→ Written problem
Copy out all of the data below with no alterations.

━━━━━━━━━━

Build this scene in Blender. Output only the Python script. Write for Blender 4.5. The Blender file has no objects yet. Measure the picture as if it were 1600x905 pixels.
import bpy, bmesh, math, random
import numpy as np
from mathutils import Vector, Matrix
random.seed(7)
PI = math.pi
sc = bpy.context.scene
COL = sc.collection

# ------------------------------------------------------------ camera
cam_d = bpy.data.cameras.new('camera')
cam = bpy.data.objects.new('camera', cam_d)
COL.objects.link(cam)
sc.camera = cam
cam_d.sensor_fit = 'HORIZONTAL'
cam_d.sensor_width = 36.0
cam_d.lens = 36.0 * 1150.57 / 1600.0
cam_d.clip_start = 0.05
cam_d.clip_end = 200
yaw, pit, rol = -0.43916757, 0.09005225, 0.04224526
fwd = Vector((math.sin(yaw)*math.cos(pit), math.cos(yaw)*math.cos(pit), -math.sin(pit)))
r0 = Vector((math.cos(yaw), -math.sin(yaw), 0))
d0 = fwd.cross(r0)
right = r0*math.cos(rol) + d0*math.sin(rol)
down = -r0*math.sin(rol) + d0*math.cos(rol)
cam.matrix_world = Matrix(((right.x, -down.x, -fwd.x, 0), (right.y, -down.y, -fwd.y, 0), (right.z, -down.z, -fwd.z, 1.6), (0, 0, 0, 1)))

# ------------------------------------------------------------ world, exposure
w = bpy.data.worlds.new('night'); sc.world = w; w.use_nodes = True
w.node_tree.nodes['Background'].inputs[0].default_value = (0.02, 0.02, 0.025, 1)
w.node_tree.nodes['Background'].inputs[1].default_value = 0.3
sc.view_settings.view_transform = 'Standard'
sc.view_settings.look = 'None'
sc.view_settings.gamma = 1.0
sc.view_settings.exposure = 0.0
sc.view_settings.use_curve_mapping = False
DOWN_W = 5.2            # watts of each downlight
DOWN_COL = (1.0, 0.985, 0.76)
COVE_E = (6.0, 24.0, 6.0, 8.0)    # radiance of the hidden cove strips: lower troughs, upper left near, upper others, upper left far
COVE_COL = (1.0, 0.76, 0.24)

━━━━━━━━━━

→ Result below
Build this scene in Blender. Output only the Python script. Write for Blender 4.5. The Blender file has no objects yet. Measure the picture as if it were 1600x905 pixels.
import bpy, bmesh, math, random
import numpy as np
from mathutils import Vector, Matrix
random.seed(7)
PI = math.pi
sc = bpy.context.scene
COL = sc.collection

# ------------------------------------------------------------ camera
cam_d = bpy.data.cameras.new('camera')
cam = bpy.data.objects.new('camera', cam_d)
COL.objects.link(cam)
sc.camera = cam
cam_d.sensor_fit = 'HORIZONTAL'
cam_d.sensor_width = 36.0
cam_d.lens = 36.0 * 1150.57 / 1600.0
cam_d.clip_start = 0.05
cam_d.clip_end = 200
yaw, pit, rol = -0.43916757, 0.09005225, 0.04224526
fwd = Vector((math.sin(yaw)*math.cos(pit), math.cos(yaw)*math.cos(pit), -math.sin(pit)))
r0 = Vector((math.cos(yaw), -math.sin(yaw), 0))
d0 = fwd.cross(r0)
right = r0*math.cos(rol) + d0*math.sin(rol)
down = -r0*math.sin(rol) + d0*math.cos(rol)
cam.matrix_world = Matrix(((right.x, -down.x, -fwd.x, 0), (right.y, -down.y, -fwd.y, 0), (right.z, -down.z, -fwd.z, 1.6), (0, 0, 0, 1)))

# ------------------------------------------------------------ world, exposure
w = bpy.data.worlds.new('night'); sc.world = w; w.use_nodes = True
w.node_tree.nodes['Background'].inputs[0].default_value = (0.02, 0.02, 0.025, 1)
w.node_tree.nodes['Background'].inputs[1].default_value = 0.3
sc.view_settings.view_transform = 'Standard'
sc.view_settings.look = 'None'
sc.view_settings.gamma = 1.0
sc.view_settings.exposure = 0.0
sc.view_settings.use_curve_mapping = False
DOWN_W = 5.2            # watts of each downlight
DOWN_COL = (1.0, 0.985, 0.76)
COVE_E = (6.0, 24.0, 6.0, 8.0)    # radiance of the hidden cove strips: lower troughs, upper left near, upper others, upper left far
COVE_COL = (1.0, 0.76, 0.24)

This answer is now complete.